"There is nothing so American as our national parks. The scenery and wildlife are native. The fundamental idea behind the parks is native. It is, in brief, that the country belongs to the people, that it is in process of making for the enrichment of the lives of all of us. The parks stand as the outward symbol of this great human principle." Franklin D. Roosevelt

Sunday, April 17, 2011

The Lucky 9

Canyon Village:  Snow and so much more!
 After 330 posts you may think that I would run out of things to say.  Living and working in Yellowstone is an ongoing and evolving process.  No two days are alike and though I may have seen so many of the sights during these past two years I tend to look at them anew with each passing.  I still notice things that I had never seen before even though my travels have taken me past those sites hundreds of times.  I may know every "bear rock" between Canyon and Mammoth but sometimes I will notice that a thermal feature has puffs of steam that are only noticed in the cool mornings, or that there is a rock or tree that has an interesting shape or twist.  But since day one of my voyages through the Park I have known where every single restroom is!  There are just some things that are too worthwhile not to notice.
Road between Canyon and Norris

 Since this picture was taken last week the road between Canyon and Norris has been plowed to two lanes.  It was uncertain if the road would have been open in time for last Friday's park opening but with a lot of hard work the road was plowed wider.  It is unimaginable to someone who has not seen the road clearing process to totally comprehend how much time and effort goes into clearing the roads.  The initial clearing can be nearly obliterated by heavy snowfalls afterward.  It can be a constant battle to keep the roads clear.

This morning as I came to Canyon from Mammoth I found that Blanding Hill had a couple inches of snow on it.  Normally this may not be anything of concern.  But this is Blanding Hill!  And with the temp at 31 degrees the snow had a slight melt to it and though I started off at 40 mph going up the hill I could tell I was losing my momentum.  Any pressure I put to my gas pedal would start my car sliding back and forth.  After a few minutes of telling my vehicle that it could indeed make it up a slushy Blanding Hill it finally made the crest.  So even a couple inches of snow can make travel through the interior a heart-pounding experience.  So please drive carefully through the Park. 
This little coyote bounded down the road in front of my vehicle south of Swan Lake Flats.  He ran and ran and ran until he finally decided to make a quick exit and jump over the snow.

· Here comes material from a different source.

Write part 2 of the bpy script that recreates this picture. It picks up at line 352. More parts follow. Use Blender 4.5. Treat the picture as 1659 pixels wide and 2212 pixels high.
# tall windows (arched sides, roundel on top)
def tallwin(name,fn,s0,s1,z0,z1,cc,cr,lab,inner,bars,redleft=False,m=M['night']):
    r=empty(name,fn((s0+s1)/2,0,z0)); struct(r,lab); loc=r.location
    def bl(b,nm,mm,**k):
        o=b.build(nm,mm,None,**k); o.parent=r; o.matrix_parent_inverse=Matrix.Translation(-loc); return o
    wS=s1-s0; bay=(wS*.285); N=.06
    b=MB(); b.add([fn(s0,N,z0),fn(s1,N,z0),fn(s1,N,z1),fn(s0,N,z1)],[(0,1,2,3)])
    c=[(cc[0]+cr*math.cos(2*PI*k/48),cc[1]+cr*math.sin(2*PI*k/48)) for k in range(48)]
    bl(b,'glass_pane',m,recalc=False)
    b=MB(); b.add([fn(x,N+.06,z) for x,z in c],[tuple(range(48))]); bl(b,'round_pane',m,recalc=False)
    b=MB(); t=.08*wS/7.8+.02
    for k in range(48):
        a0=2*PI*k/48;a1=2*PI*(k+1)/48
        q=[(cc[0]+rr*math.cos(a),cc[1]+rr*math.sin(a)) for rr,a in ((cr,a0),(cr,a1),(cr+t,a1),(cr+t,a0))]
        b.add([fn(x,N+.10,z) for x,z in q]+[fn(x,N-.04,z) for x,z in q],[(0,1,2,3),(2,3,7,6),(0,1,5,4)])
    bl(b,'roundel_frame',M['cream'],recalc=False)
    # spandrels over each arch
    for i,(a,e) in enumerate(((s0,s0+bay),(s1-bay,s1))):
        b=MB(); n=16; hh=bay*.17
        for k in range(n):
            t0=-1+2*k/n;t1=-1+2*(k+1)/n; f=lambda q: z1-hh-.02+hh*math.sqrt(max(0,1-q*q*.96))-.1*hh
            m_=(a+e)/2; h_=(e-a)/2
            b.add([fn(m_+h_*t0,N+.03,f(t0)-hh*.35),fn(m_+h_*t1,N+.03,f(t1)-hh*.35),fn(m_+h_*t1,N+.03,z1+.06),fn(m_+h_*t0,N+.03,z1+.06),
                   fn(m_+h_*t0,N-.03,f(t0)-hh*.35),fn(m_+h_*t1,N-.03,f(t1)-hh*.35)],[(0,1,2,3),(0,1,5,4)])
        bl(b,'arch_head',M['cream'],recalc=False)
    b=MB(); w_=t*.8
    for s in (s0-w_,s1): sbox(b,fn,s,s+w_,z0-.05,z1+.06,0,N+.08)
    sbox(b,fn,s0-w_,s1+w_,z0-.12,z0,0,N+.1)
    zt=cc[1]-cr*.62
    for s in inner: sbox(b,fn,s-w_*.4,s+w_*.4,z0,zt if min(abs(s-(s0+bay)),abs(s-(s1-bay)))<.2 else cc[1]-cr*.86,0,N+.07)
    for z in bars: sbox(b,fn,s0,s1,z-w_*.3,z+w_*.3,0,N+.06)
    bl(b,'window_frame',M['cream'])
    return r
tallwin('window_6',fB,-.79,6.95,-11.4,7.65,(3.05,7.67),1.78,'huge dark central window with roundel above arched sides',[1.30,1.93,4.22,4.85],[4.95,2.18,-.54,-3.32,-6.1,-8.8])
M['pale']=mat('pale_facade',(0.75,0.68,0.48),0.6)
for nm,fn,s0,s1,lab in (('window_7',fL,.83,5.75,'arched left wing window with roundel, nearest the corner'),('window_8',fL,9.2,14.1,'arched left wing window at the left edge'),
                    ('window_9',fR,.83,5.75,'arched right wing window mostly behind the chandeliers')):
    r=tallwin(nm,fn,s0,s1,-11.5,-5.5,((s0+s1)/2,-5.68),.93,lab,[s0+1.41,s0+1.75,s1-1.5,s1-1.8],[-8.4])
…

A tired and exhausted bison who decided to lay in the road by the Madison River.
Us at the Adventure Store spent the entire week preparing the store for the opening of the Park last Friday.  What a great feeling it was to have the guests coming into the store with the excitement of visiting Yellowstone.  There was a lot of happy faces (both employee and guest), fun conversations and stories of wildlife sightings.  And a couple of Adventure Store employees had their own wildlife sightings.  Last Thursday Aaron saw a huge grizzly between Uncle Tom's Trail and Artist Point while Nancy and Jerry saw one last Wednesday afternoon across from Mud Volcano.  The rest of us have yet to see one but are in great anticipation of our first grizzly viewings for 2011.

We are also all feeling a little more at home now.  We finally have Internet access ( I wasn't able to check my e-mail for 11 days), but that sometimes is unavailable during snowy days.  And after checking my e-mail I should send out a big Yellowstone Hello to Jerry, Dave and Debra!!  Thanks for contacting me!  Unfortunately our cell phone connections have been giving us problems.   I can sometimes catch a bar on my phone if I stand on a bench in front of the store and hold my phone over my head.  Obviously this something I am only willing to do before or after the store closes.  And since our phones are constantly searching for a signal we all seem to drain our batteries in a day.  I guess that is all a minor inconvenience when you consider where we live.  We are the 9 (Nancy, Jerry, Josh, Lee, Aaron, Kem, Becky, Jim, and myself) luckiest people who get to experience the snows of winter/spring and the sun of summer in Canyon Village at the Adventure Store in Yellowstone National Park.  Enough said.